Vernon Tyson, who served as interim pastor of the Southern Pines United Methodist Church here in 2005-06, appears in the film as a citizen of Oxford, but his role as the controversial pastor is played by the popular film and television actor Ricky Schroder.
At the end of the film, chastised by his all-white congregation for his modest attempts at integration, Tyson is shown taking 11-year-old Tim and the rest of his family to Wesley Memorial Church in Wilmington.
A major focus of the film is the reaction of the black community in Oxford to the sham trial of the murderers of “Dickie” Marrow. Nate Parker plays protest leader Ben Chavis, who organized and led thousands of peaceful protestors on a 50-mile march to the Capitol building in Raleigh.

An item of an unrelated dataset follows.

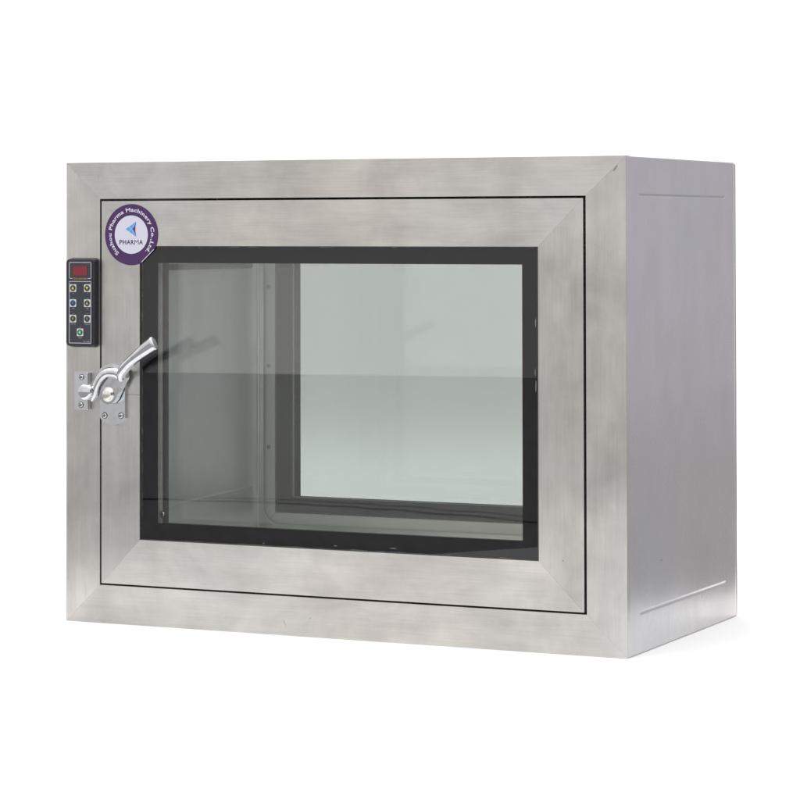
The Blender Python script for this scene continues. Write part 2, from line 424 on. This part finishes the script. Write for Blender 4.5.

“Come and meet this man who grew up near us here in the Sandhills,” says a Sunrise spokesman. “Vernon went to high school in Biscoe, and spent 20 years living in the general area of Sanford. He took his first pastorate in 1952 and continues today as a pastor serving a small United Methodist Church in Johnson City. He and his wife, Martha, live in Raleigh.”
Tyson says that both he and Tim are satisfied that the film is true to the book and the reality it depicts about this time of trouble and change some 40 years ago.
“While many of you who lived through these times will recognize the depicted situations from firsthand experience, those of us who came here from afar will be learning more about our adopted past,” says the spokesman.